Storia dell'articolo
Chiudi
Questo articolo è stato pubblicato il 27 febbraio 2011 alle ore 08:15.
MILANO
L'export, diretto e indiretto, salva il commercio italiano dei metalli non ferrosi. La meccanica italiana traina la domanda interna e l'automotive tedesco spinge la domanda estera. «I consumi oggi sono molto vivaci – osserva Mario Bertoli, presidente di Assomet, l'Associazione nazionale degli imprenditori della metallurgia non ferrosa – nonostante sul mercato domestico continui la stasi dell'edilizia». E in base alle previsioni di Assomet (che tratta soprattutto alluminio, rame, piombo e zinco) il 2011 dovrebbe chiudersi meglio dell'anno prima.

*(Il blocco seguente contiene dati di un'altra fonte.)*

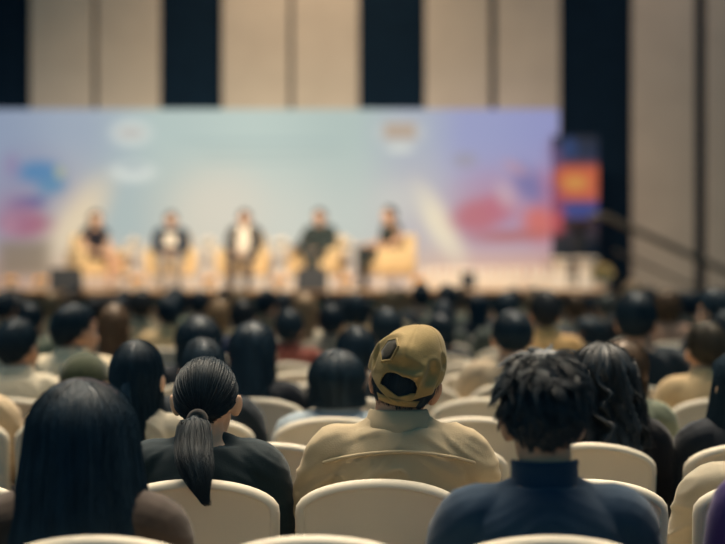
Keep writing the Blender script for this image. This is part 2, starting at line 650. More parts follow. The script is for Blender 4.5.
class Style:
    def __init__(s, L=0.0, crown=.02, side=.016, tip=.004, wx=1.0, wy=1.0, drift=0.0, nape=140, wave=0.0, wfreq=40, ridge=.003, nr=50, seed=1, cut=62, widen=1.0):
        s.__dict__.update({k_: v_ for k_, v_ in locals().items() if k_ != 's'})
    def pos(s, ph, t, h=0.0):
        """point at azimuth ph, t along the lock from crown (0) to tip (1), h above the surface"""
        ph, t, h = np.broadcast_arrays(np.asarray(ph, float), np.asarray(t, float), np.asarray(h, float))
        a = absphi(ph)
        if s.L <= 0:
            th = t * th_end(ph, s.nape)
            hh = s.side + (s.crown - s.side) * np.cos(np.minimum(th, PI / 2)) ** 2
            hh = hh * (1 - t ** 4) + s.tip * t ** 4
            P = ellp(ph, th, hh + h)
        else:
            Lp = s.L * sstep(s.cut, s.cut + 18, a)
            arc = 0.16
            t1 = arc / (arc + Lp)
            the = np.where(a < s.cut + 18, th_end(ph) * (1 - sstep(s.cut, s.cut + 18, a)) + np.radians(92) * sstep(s.cut, s.cut + 18, a), np.radians(92))
            th = np.minimum(t / t1, 1) * the
            hh = s.side + (s.crown - s.side) * np.cos(np.minimum(th, PI / 2)) ** 2
            P = ellp(ph, th, hh + h)
            u = np.clip((t - t1) / np.maximum(1 - t1, 1e-6), 0, 1)
            e = (u * Lp / s.L) ** 1.2
            back = np.clip(-np.cos(ph), -0.3, 1)
            tuck = 1 - (0.10 * np.sin(PI * np.minimum(u * 1.3, 1))) * (s.wx < 1.15)
            X = P[..., 0] * (1 + (s.wx - 1) * e) * tuck
            Y = P[..., 1] * (1 + (s.wy - 1) * e) + s.drift * e * back
            Z = P[..., 2] - u * Lp
            P = np.stack([X, Y, Z], -1)
        if s.wave:
            w = s.wave * sstep(.2, .6, t)
            P = P + np.stack([np.sin(t * s.wfreq + 23 * ph + 4 * np.sin(7 * ph)) * w, np.cos(t * s.wfreq * 1.1 + 31 * ph + 3 * np.sin(5 * ph)) * w, 0 * t], -1)
        return P
    def shell(s, nphi=128, nt=36):
        ph = np.linspace(0, 2 * PI, nphi, endpoint=False)
        tt = np.linspace(0.02, 1, nt)
        PH, TT = np.meshgrid(ph, tt)
        q = np.stack([np.cos(PH), np.sin(PH), TT * .12], -1)
        rg = snoise(q, s.nr * .45, s.seed, 3) * s.ridge * sstep(0.0, 0.25, TT) * (1 - .5 * TT)
        end = 1 + 0 * PH
        outer = s.pos(PH, TT * end, rg)
        inner = s.pos(PH, TT * end, np.full_like(PH, -(s.side + .002) if s.L <= 0 else -.014))
        g = Geo()
        R = np.concatenate([outer, inner[::-1]], 0)
        g.loft(R)
        return g
    def strands(s, g, N, seg=9, rad=.0009, hmin=-.003, hmax=.005, seed=2, spread=.05, t0max=.35):
        r = np.random.default_rng(seed)
        ph0 = r.uniform(0, 2 * PI, N)
        ncl = max(24, N // 22)
        cl = r.uniform(0, 2 * PI, ncl)
        ci = r.integers(0, ncl, N)
        ph0 = np.where(r.random(N) < .75, cl[ci] + r.normal(0, .045, N), ph0)
        t0 = r.uniform(0.02, t0max, N)
        t1 = 1 - r.random(N) ** 3 * .25
        k = np.linspace(0, 1, seg)
        T = t0[:, None] + (t1 - t0)[:, None] * k[None]
        PH = ph0[:, None] + (r.normal(0, spread, N)[:, None]) * k[None] ** 2 + (r.normal(0, .03, ncl)[ci])[:, None] * np.sin(k * 5)[None]
        H = r.uniform(hmin, hmax, N)[:, None] + (r.normal(0, .003, ncl)[ci])[:, None] * k[None] + 0 * T
        tubes(g, s.pos(PH, T, H), rad)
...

«In questo momento – commenta Bertoli – è l'industria la protagonista: tirano la metallurgia e la meccanica di qualità italiana, impegnata nel'export sui mercati internazionali e, in particolare, in Asia. Tira anche l'automotive, ma riferita ai costruttori tedeschi che in Italia hanno un pezzo importante dei componentisti: l'export di Bmw, Volkswagen e Mercedes attraversa una fase di grande sviluppo e questo ha ricadute positive anche per i fornitori italiani».
E in Italia?
L'edilizia è in profonda crisi e non si vede l'uscita dal tunnel. Continua invece ad andare bene la ristrutturazione edilizia collegata al bonus del 55%. Ed è un volano anche il solare: i pannelli hanno strutture in acciaio o in alluminio.
Quindi è l'export che tiene in piedi tutto?
Sì e proprio così, ma servirebbe anche una domanda nazionale adeguata: troppo pericoloso affidarsi unicamente alle esportazioni. Eppoi, nel nostro settore, ci sono fattori produttivi sfavorevoli, connessi al sistema paese, che ci penalizzano.
L'energia?
Certo: siamo un settore energivoro e pagare l'elettricità il 30% in più rispetto ai tedeschi è troppo. Un esempio? Gli sconti sulla bolletta elettrica per lo stabilimento sardo di alluminio dell'Alcoa autorizzati da Bruxelles. Questo spiega il perchè la nostra ripresa è sempre più ridotta rispetto a quella tedesca.
I prezzi roventi dei metalli rischiano di spezzare questa ripresa fragile?
Dobbiamo conviverci: 5 anni fa il rame quotava poco di più di 2.500 dollari per tonnellata dell'alluminio, oggi quest'ultimo è schizzato a 10mila dollari. Anche il piombo, che quotava la metà dell'alluminio, oggi si è allineato.
Di chi la colpa?
Dell'eccessiva finanziarizzazione e dalla forte domanda cinese. Ma a complicare ancora di più le cose è la mancanza di una politica industriale europea come emerge nel caso del rottame: paesi come Russia e Cina riescono, grazie a dazi e incentivi, a gestire in modo efficiente il problema. L'Europa brilla per la sua assenza.